Süddeutsche Zeitung

Münchner Philharmoniker:Gelassener Minimalist

Daniele Gatti ist ein faszinierend eigenwilliger Dirigent. Das bewies er jetzt in der Isarphilharmonie. Ob er damit allerdings Chancen hat, der neue Chef der Münchener Philharmoniker zu werden?

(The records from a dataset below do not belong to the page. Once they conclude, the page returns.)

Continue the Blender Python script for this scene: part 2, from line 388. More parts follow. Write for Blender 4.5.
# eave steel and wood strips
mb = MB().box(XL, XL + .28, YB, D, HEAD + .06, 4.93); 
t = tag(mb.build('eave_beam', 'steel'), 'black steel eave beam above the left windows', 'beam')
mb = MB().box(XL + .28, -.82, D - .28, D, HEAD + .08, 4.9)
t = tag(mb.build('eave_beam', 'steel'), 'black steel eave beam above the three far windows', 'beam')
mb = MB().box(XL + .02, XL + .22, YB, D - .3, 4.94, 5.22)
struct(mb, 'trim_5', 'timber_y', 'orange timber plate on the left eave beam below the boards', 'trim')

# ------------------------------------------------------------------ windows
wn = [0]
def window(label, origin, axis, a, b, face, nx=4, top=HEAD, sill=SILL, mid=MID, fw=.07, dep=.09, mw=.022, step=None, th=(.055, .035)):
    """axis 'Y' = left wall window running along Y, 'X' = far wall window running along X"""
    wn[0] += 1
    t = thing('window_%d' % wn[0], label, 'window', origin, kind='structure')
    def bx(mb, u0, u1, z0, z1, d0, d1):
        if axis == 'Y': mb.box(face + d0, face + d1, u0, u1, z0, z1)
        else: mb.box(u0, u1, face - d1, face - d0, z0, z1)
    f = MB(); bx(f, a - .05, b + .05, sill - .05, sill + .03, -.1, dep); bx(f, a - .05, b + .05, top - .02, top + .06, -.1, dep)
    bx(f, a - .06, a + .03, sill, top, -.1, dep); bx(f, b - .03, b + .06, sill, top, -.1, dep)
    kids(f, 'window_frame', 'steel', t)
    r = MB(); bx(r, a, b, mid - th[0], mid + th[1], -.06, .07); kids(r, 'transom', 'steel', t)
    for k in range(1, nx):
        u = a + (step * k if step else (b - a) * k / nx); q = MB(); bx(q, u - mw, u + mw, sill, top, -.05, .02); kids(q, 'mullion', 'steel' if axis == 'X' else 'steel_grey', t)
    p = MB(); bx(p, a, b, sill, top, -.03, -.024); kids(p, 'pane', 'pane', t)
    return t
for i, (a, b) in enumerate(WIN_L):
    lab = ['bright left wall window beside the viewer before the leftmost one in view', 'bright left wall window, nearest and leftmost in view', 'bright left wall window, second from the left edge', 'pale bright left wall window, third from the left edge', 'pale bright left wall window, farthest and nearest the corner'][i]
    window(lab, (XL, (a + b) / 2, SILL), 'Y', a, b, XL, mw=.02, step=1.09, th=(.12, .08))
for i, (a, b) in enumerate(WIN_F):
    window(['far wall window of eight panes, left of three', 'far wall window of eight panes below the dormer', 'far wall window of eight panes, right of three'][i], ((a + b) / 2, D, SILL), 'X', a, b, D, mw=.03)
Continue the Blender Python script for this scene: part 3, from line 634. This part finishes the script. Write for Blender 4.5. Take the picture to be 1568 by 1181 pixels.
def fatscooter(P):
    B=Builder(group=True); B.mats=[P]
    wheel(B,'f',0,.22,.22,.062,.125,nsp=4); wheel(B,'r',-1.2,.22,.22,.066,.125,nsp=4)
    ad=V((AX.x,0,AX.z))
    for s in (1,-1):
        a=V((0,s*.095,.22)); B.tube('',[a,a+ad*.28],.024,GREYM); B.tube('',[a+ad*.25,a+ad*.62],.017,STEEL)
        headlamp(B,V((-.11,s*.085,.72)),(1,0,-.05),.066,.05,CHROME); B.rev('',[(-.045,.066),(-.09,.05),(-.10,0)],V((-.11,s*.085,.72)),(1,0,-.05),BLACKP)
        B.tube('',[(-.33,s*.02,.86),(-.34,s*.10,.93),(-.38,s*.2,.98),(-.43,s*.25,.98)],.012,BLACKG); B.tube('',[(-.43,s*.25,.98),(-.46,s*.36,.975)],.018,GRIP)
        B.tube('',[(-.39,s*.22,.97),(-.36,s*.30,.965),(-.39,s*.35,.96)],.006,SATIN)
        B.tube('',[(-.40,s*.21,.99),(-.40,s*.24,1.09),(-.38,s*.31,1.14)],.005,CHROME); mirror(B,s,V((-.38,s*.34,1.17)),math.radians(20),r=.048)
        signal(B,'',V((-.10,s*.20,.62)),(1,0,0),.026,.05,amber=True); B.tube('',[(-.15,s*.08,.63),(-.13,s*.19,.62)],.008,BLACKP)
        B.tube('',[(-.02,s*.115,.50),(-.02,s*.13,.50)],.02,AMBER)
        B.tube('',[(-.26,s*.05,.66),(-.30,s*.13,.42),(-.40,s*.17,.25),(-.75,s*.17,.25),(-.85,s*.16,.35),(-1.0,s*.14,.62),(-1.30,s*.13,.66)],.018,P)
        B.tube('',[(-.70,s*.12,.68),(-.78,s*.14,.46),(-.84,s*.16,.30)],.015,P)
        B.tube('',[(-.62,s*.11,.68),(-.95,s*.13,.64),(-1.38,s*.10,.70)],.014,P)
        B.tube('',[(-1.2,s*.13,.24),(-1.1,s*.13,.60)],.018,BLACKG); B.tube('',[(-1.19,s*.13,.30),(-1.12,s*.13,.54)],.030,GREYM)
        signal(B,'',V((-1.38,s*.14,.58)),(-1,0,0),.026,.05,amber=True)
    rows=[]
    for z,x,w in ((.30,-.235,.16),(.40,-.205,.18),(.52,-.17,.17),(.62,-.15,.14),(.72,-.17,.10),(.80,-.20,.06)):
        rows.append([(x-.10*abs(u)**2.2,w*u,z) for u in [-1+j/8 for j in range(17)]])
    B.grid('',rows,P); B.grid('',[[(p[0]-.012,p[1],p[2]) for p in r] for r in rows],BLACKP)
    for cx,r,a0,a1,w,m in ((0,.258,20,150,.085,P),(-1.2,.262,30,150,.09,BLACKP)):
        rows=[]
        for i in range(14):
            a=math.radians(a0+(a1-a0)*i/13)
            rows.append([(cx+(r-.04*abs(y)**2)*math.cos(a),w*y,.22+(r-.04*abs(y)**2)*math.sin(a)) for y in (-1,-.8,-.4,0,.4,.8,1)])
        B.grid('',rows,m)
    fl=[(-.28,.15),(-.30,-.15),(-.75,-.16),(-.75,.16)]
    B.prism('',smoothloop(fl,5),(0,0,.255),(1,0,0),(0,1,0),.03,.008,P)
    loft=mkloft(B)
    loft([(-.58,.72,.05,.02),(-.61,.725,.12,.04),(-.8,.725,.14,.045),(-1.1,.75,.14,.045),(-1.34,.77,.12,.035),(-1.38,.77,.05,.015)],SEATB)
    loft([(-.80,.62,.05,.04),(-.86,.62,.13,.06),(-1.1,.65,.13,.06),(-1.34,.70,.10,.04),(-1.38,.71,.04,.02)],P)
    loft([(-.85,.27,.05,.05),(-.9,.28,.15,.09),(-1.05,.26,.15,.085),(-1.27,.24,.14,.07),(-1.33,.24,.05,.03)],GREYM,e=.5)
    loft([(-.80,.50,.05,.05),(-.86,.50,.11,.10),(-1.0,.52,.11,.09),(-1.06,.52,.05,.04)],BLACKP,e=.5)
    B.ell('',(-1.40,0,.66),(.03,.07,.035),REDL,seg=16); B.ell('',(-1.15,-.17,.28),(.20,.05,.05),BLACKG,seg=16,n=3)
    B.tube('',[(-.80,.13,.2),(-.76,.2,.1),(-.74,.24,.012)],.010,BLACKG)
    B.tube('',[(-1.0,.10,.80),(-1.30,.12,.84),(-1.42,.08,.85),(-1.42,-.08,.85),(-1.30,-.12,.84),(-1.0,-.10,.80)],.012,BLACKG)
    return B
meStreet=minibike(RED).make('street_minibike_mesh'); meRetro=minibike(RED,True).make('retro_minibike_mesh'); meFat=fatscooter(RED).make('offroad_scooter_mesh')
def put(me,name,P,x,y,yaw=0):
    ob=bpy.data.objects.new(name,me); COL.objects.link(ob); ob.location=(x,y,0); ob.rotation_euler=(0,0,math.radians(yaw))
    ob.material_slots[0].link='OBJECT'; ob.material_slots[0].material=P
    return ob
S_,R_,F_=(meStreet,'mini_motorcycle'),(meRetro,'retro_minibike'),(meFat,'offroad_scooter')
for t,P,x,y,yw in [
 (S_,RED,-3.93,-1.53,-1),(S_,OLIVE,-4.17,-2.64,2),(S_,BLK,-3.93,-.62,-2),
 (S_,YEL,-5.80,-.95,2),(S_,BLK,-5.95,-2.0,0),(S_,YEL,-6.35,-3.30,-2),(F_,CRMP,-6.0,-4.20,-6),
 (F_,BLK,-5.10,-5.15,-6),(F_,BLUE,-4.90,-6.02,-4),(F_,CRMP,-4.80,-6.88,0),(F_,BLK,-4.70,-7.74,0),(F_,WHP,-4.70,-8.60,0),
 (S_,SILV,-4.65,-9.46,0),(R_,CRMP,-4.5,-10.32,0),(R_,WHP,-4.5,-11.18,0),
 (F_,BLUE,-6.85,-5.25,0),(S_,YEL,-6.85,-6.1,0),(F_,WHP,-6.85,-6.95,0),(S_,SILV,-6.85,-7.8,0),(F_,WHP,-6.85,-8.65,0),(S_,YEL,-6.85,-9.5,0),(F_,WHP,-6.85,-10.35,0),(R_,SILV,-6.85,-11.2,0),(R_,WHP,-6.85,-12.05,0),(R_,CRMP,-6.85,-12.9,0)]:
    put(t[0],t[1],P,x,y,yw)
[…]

Von Reinhard J. Brembeck, München

Während viele Dirigenten vor Energie berstend ans Pult eilen, schlendert der 60-jährige Mailänder Daniele Gatti auf die Bühne der Münchner Isarphilharmonie. Um dann öfter mal die fabelhaft spielenden Münchner Philharmoniker nicht zu dirigieren. Dann lässt Gatti, der große Gesten meidet, die Arme sinken und hört den Musikern zu. Er weiß genau, dass nicht er die Musik spielt, sondern es als Chefanimator den Musikern ermöglicht, über sich hinauszuwachsen. Zudem liebt Gatti das Leise (wann schon spielt ein Orchester gut 80 Prozent des Programms im Piano?), die Klarheit, die Eleganz und eine visionär unterfütterte Intellektualität. Gatti ist ein nicht nur vom Führungsstil moderner Musiker, bei dem Emotion, Einsicht und Können mit der Musik atmen. Gatti ist ein gelassener Minimalist.

All das zeigt Gatti beim Auftakt der zwei Programme, mit denen die Philharmoniker jetzt nach Hamburg und Paris reisen, in Wolfgang A. Mozarts 29. Sinfonie. Gatti nimmt das Stück lächelnd ernst, er lässt mit Understatement virtuos spielen, er verzaubert, träumt, treibt Spaß und Unsinn. Das ergibt einen magischen Klassizismus fern des durch Herbheit Bedeutung behauptenden Ansatzes, den Nikolaus Harnoncourt für Mozart salonfähig gemacht hat. Genauso geht Gatti die Fünfte Sinfonie Dmitri Schostakowitschs an, geschrieben in Todesgefahr nach der Maßregelung durch die Stalinisten, kurz vor Beginn des Zweiten Weltkriegs. Krieg und Todesangst sind auch in Gattis Deutung omnipräsent, mehr aber noch Verzweiflung und Einsamkeit. Die dominieren hier, die Ausbrüche und Todesmärsche und Klangschlachten sind dann vergebliche Versuche, um dem verzweifelten Alleinsein zu entgehen.

Dieser Bruckner verbindet Kühnheit, Verzweiflung und Konstruktionswut

Max Bruchs berühmtes und von Renaud Capuçon makellos traditionell gespieltes Geigenkonzert nimmt sich da als Fremdkörper aus. Zumal Gatti in Anton Bruckners nur dreisätziger, weil unvollendeter Neunten immer wieder einmal die Musiker spektakelhaft heftiger marschieren lässt als bei Schostakowitsch. Das klingt, als würde eine ganze Welt klein geschlagen. Dagegen stehen die vielen Unheil kündende Klangflächen, in die Gatti mathematisch ausgezirkelte Kurzmotive wie abstrakte Zeichen eingraviert. Dieser Bruckner verbindet Kühnheit, Verzweiflung und Konstruktionswut. Er fasziniert, steht aber dezidiert nicht in der Tradition der Bruckner-Auslegungen der Philharmoniker und hat nichts mit den esoterischen Klangbeschwörungen Sergiu Celibidaches zu tun, denen noch der wegen seiner Putin-Nähe gerade geschasste Valery Gergiev huldigte. Deshalb ist es fraglich, ob der faszinierend eigenwillige Gatti Chancen hat, dessen Nachfolger zu werden.